‘But justice has removed the veil with which an impious hand endeavoured to cover itself. Already, on the night of the 1st of November, suspicion was awakened by the extraordinary agitation of Peytel; by those excessive attentions towards his wife, which came so late; by that excessive and noisy grief, and by those calculated bursts of sorrow, which are such as Nature does not exhibit. The criminal, whom the public conscience had fixed upon; the man whose frightful combinations have been laid bare, and whose falsehoods, step by step, have been exposed, during the proceedings previous to the trial; the murderer, at whose hands a heart-stricken family, and society at large, demands an account of the blood of a wife;—that murderer is Peytel!’
When, my dear Briefless, you are a judge (as I make no doubt you will be, when you have left off the club all night, cigar-smoking of mornings, and reading novels in bed), will you ever find it in your heart to order a fellow-sinner’s head off upon such evidence as this? Because a romantic Substitut du Procureur du Roi chooses to compose and recite a little drama, and draw tears from juries, let us hope that severe Rhadamanthine judges are not to be melted by such trumpery. One wants but the description of the characters to render the piece complete, as thus:—
| Personnages. | Costumes. | |
| Sebastien Peytel | —Meurtrier | —Habillement complet de notaire perfide: figure pâle, barbe noire, cheveux noirs. |
| Louis Rey | —Soldat retiré, bon, brave, franc, jovial, aimant le vin, les femmes, la gaîté, ses maîtres surtout; vrai Français, enfin. | —Costume ordinaire; il porte sur ses épaules une couverture de cheval. |
| Wolff | —Lieutenant de Gendarmerie. | |
| Félicité d'Alcazar | —Femme et victime de Peytel. | |
| Médecins, Villageois, Filles d’Auberge, Garçons d’Ecurie, etc. etc. | ||
La scène se passe sur le pont d’Andert, entre Mâcon et Belley.
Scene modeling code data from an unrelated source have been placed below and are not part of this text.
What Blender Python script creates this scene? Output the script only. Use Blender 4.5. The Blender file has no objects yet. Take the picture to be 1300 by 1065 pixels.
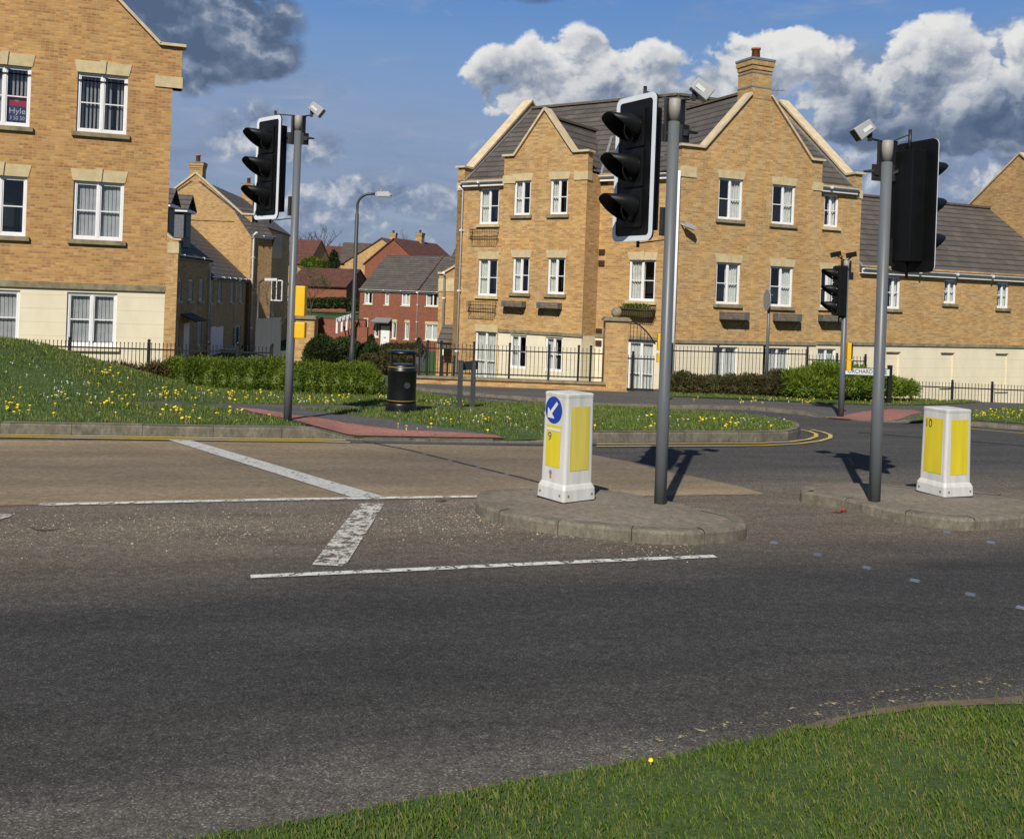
import bpy, bmesh, math, random
from mathutils import Vector, Matrix, noise
random.seed(7)
R = random
scene = bpy.context.scene
COL = scene.collection
rad = math.radians
# ------------------------------------------------------------------ camera model
ROLL, FPX, CU, CV, CH = 0.037, 1264.0, 650.0, 376.0, 2.1
CR, SR = math.cos(ROLL), math.sin(ROLL)
def ray(u, v):
    a, b = u - CU, CV - v
    return (a*CR - b*SR)/FPX, (a*SR + b*CR)/FPX          # X/Y, (Z-CH)/Y
def at(u, v, Y):
    x, z = ray(u, v)
    return Vector((x*Y, Y, CH + z*Y))
def sstep(a, b, t):
    t = max(0.0, min(1.0, (t-a)/(b-a))); return t*t*(3-2*t)
def lerp_tab(tab, x):
    if x <= tab[0][0]: return tab[0][1]
    for (a, p), (b, q) in zip(tab, tab[1:]):
        if x <= b: return p + (q-p)*(x-a)/(b-a)
    return tab[-1][1]
def gz(x, y):
    z = 0.0 if y < 14.5 else -0.04*(min(y, 92)-14.5)
    if y > 92: z += min((y-92)*0.09, 3.4)
    # raised ground on the left beyond the garden wall
    k = (1 - sstep(-15.0, -13.2, x)) * sstep(83.5, 84.5, y)
    if k > 0: z += k*max(0.0, (-0.55 + 0.02*(y-84)) - z)
    # sunken strip round the flats
    k2 = sstep(-6, -4, x)*sstep(29.6, 30.3, y)*(1-sstep(48, 55, y))
    z += k2*(-0.75)
    # grassy mound at the left
    A = lerp_tab([(-20, 1.5), (-8.7, .95), (-8.0, .73), (-7.2, .56), (-6.6, .38), (-6.0, .18), (-5.2, 0)], x)
    B = sstep(13.6, 17.0, y)*(1-sstep(18.0, 21.5, y))
    return z + A*B
def gnd(u, v, dz=0.0):
    rx, rz = ray(u, v)
    Y = 2.5; prev = Y
    while Y < 400:
        if CH + rz*Y <= gz(rx*Y, Y) + dz:
            lo, hi = prev, Y
            for _ in range(30):
                m = (lo+hi)/2
                if CH + rz*m <= gz(rx*m, m) + dz: hi = m
                else: lo = m
            return Vector((rx*hi, hi, gz(rx*hi, hi)+dz))
        prev = Y; Y += 0.1
    return Vector((rx*400, 400, 0))
# ------------------------------------------------------------------ materials
def new_mat(name):
    m = bpy.data.materials.new(name); m.use_nodes = True
    nt = m.node_tree; nt.nodes.clear()
    out = nt.nodes.new('ShaderNodeOutputMaterial')
    bs = nt.nodes.new('ShaderNodeBsdfPrincipled')
    nt.links.new(bs.outputs[0], out.inputs[0])
    return m, nt, bs, out
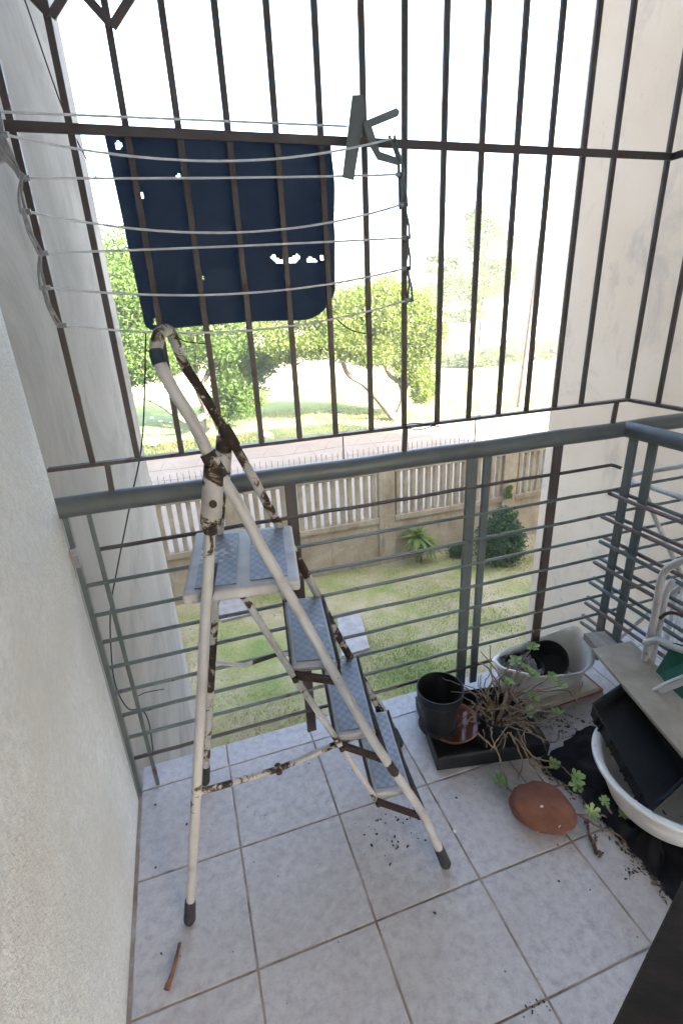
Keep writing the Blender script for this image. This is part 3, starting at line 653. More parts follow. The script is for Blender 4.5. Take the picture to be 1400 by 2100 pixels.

Il est minuit. La pluie tombe: les tonnerres grondent. Le ciel est couvert de nuages, et sillonné d’éclairs.
All these personages are brought into play in the Procureur’s drama: the villagers come in with their chorus; the old lieutenant of gendarmes with his suspicions; Rey’s frankness and gaiety, the romantic circumstances of his birth, his gallantry and fidelity, are all introduced, in order to form a contrast with Peytel, and to call down the jury’s indignation against the latter. But are these proofs? or anything like proofs? And the suspicions, that are to serve instead of proofs, what are they?
‘My servant, Louis Rey, was very sombre and reserved,’ says Peytel; ‘he refused to call me in the morning, to carry my money-chest to my room, to cover the open car when it rained.’ The Prosecutor disproves these by stating that Rey talked with the inn maids and servants, asked if his master was up, and stood in the inn-yard, grooming the horses, with his master by his side, neither speaking to the other. Might he not have talked to the maids, and yet been sombre when speaking to his master? Might he not have neglected to call his master, and yet have asked whether he was awake? Might he not have said that the inn gates were safe, out of hearing of the ostler witness? Mr. Substitute’s answers to Peytel’s statements are no answers at all. Every word Peytel said might be true, and yet Louis Rey might not have committed the murder; or every word might have been false, and yet Louis Rey might have committed the murder.
‘Then,’ says Mr. Substitute, ‘how many obstacles are there to the commission of the crime! And these are:—
‘1. Rey provided himself with one holster pistol, to kill two people, knowing well that one of them had always a brace of pistols about him.
‘2. He does not think of firing until his master’s eyes are open: fires at six paces, not caring at whom he fires, and then runs away.
‘3. He could not have intended to kill his master, because he had no passport in his pocket, and no clothes; and because he must have been detained at the frontier until morning; and because he would have had to drive two carriages, in order to avoid suspicion.